Alefänzisch sein - ein Begriff, der extrem schwierig zu interpretieren ist, weil seine Bedeutung so vielfältig sein kann. Der unvergessene Walter Fröhlich hatte es mal versucht. Man muss nicht Überlinger in der dritten Generation sein, um alefänzisch zu handeln. Es genügen auch schon knapp zwei Jahre.
Eigentlich wollten wir auf die Posse rund um den gelungenen Heiratsantrag des städtischen Bauhofleiters Alexander Barth (die BÜB+ gratuliert von Herzen!) gar nicht eingehen. Zu kleinkariert waren die Reaktionen, der Stadtverwaltung und von OB Zeitler, der eine Rechnung erstellen will. "Kleinkariert" ist übrigens auch eine Definition für "Alefanz".
Doch heute erschien im SÜDKURIER ein herrlicher Leserbrief zum Thema, den wir Ihnen nicht vorenthalten wollen. Wir baten den Autor Matthias Theissen um die Genehmigung, ihn hier in voller Länge wiedergeben zu dürfen.
Der Alefanz lebt
Wer kennt sie nicht mehr, diese so beliebten Streber unter den Mitschülern, die streckten und fast schon mit Schnappatmung riefen: „Herr Lehrer, Herr Lehrer, ich weiß was: Unten im Keller brennt noch Licht“. Ähnlich beflissen und darum besorgt, dass im Städtle auch ja alles seine Ordnung hat, liefert nun eine Leserin den ersten Akt für‘s Narrenkonzert 2020 mit der Nachfrage: Wer diesen beherzt-bescherzten Heiratsantrag mit Papier-beklebten Schneepflügen auf der Hofstatt letzte Woche bezahle? Außerdem sei das Befahren der der Hofstatt verkehrswidrig.

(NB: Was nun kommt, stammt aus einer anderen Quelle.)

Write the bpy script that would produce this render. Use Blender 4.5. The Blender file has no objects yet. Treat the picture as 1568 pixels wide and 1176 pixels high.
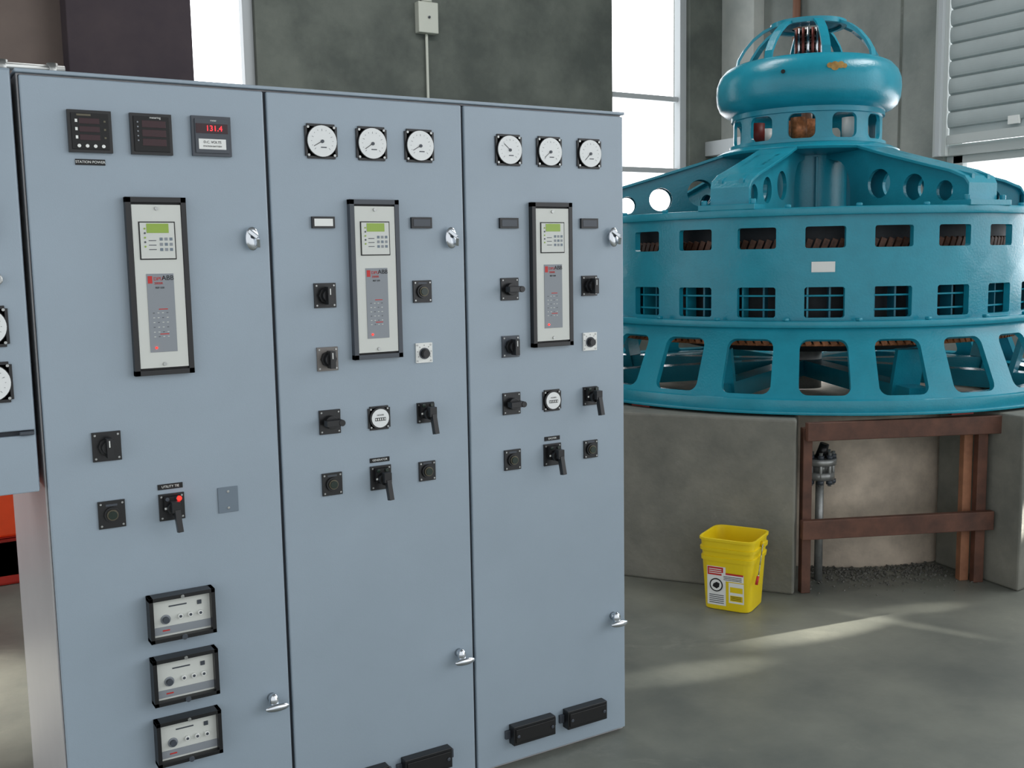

Den zweiten Akt liefert der Südkurier, indem er ernsthaft bei der Stadt nachfragt. Und zuletzt setzt der OB sich gleich nach der Fasnet - jetzt aber im Ernst - nochmal die Narrenkappe auf, in dem er dem Bräutigam die Kosten in Rechnung stellen will, u.a. für ein paar Blatt Kopierpapier und paar Streifen Klebeband. Juhuu, liebe Überlinger Narren: Der Alefanz lebt und das Kleinkarierte im OB-Büro ist noch kleiner als Millimeterpapier.
Dann aber hätt‘ ich‘s jetzt bitteschön aber auch ganz genau. Kommunale Untersuchungs-Ausschüsse gibt es leider nicht. Aber zumindest Sondersitzungen von Finanzausschuss und Gemeinderat, die bitte aufklären: Wird diese Zahlung des Bräutigams denn dann im Verwaltungs-Haushalt gebucht, da sie „das Vermögen der Kommune nicht steigert oder mindert“? Oder im Vermögens-Haushalt, da die vom Betriebshof ja weiter verwendete Restmenge von Klebeband und Papier schließlich das „Vermögen steigert“? Erreicht der „Skandal“ den Höhepunkt nicht gerade andersrum: Mit der „verschleierten Bereicherung der Stadt durch erschlichenen Wertzuwachs“ bei 2,94 € für 1 Pack Papier und 0,94 € für ein 66 Meter (!) langes Klebeband, wovon schließlich gute 400 Blatt und 30 Meter übrig blieben? Wird ein normaler Einkaufspreis berechnet, obwohl die Stadt Großmengenrabatt hat?
Fragen über Fragen ... und dann noch das kurze Befahren der Hofstatt, das nach der StVO „bei Parken im 5-Meter-Bereich, soweit es durch Verkehrszeichen verboten ist“ mit 10,- € (je Schneepflug) zu ahnden ist. Ja wo sind wir denn, hier mal „ein Auge zudrücken zu wollen“: Nix da, auch der Alefanz verlangt Konsequenz.
Bei den schwer ermittelbaren Betriebskosten für die An- und Abfahrt der Schneepflüge empfiehlt sich das Aufwecken unseres Bundestagsabgeordneten: Im Parlament noch nie aufgefallen, im Wahlkreis aber bei der Eingrabung jeder Pflanzenknolle und Freischaltung jeder Ampel als Schirmherr dabei, böte sich hier doch mal eine medienwirksame Aufgabe an, um in die Medien zu kommen. Zumindest gemeinsam mit dem OB ins „Narrenblatt“, in die BILD oder direkt ins Fernsehen bei „Mario Barth deckt auf“, wo es um so kommunale Kapriolen geht wie hier. Peinlich, Herr OB. Wirklich: Einfach nur megapeinlich.